Elle en conclut qu’au vu de son âge, de sa formation scolaire et professionnelle, de sa condition et de son état de santé, M. P. réunit toutes les conditions pour être reconnu invalide dans la mesure où il est bien incapable d’exercer une quelconque activité professionnelle dont il pourrait être chargé équitablement.

L’intérêt de la décision

La Cour du travail de Liège, section de Namur, rappelle opportunément que ce qu’il faut vérifier, pour apprécier l’état d’invalidité d’un travailleur indépendant c’est de savoir si ce dernier est concrètement capable d’exercer une activité professionnelle de laquelle il peut vivre.

En l’espèce, l’expert judiciaire n’avait pas suffisamment accordé de crédit aux affirmations de M. P. selon lesquelles il a durant toute sa vie exclusivement travaillé de ses mains ni aux données concrètes de sa situation.

C’est donc à juste titre que la Cour du travail a considéré que ce travailleur indépendant n’avait pas en l’espèce la formation ni scolaire, ni professionnelle nécessaire pour entamer une activité de vendeur de voitures ou de produits de carrosserie.
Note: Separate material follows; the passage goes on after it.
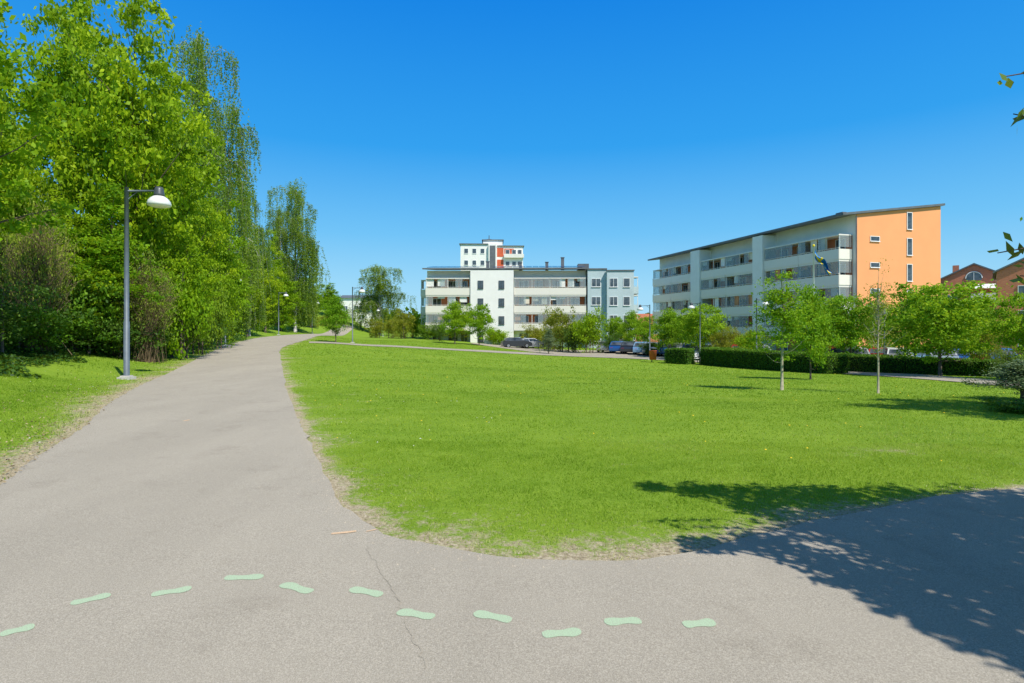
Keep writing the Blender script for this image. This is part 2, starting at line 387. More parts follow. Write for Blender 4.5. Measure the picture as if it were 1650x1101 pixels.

Là où l’expert judicaire semble avoir donné un avis trop théorique, la Cour rectifie le tir en évaluant de manière concrète et humaine l’invalidité du travailleur indépendant en fonction de son âge, de sa formation scolaire et professionnelle, de sa condition et de son état de santé (physique et intellectuelle).

Un arrêt qu’il convient assurément d’approuver.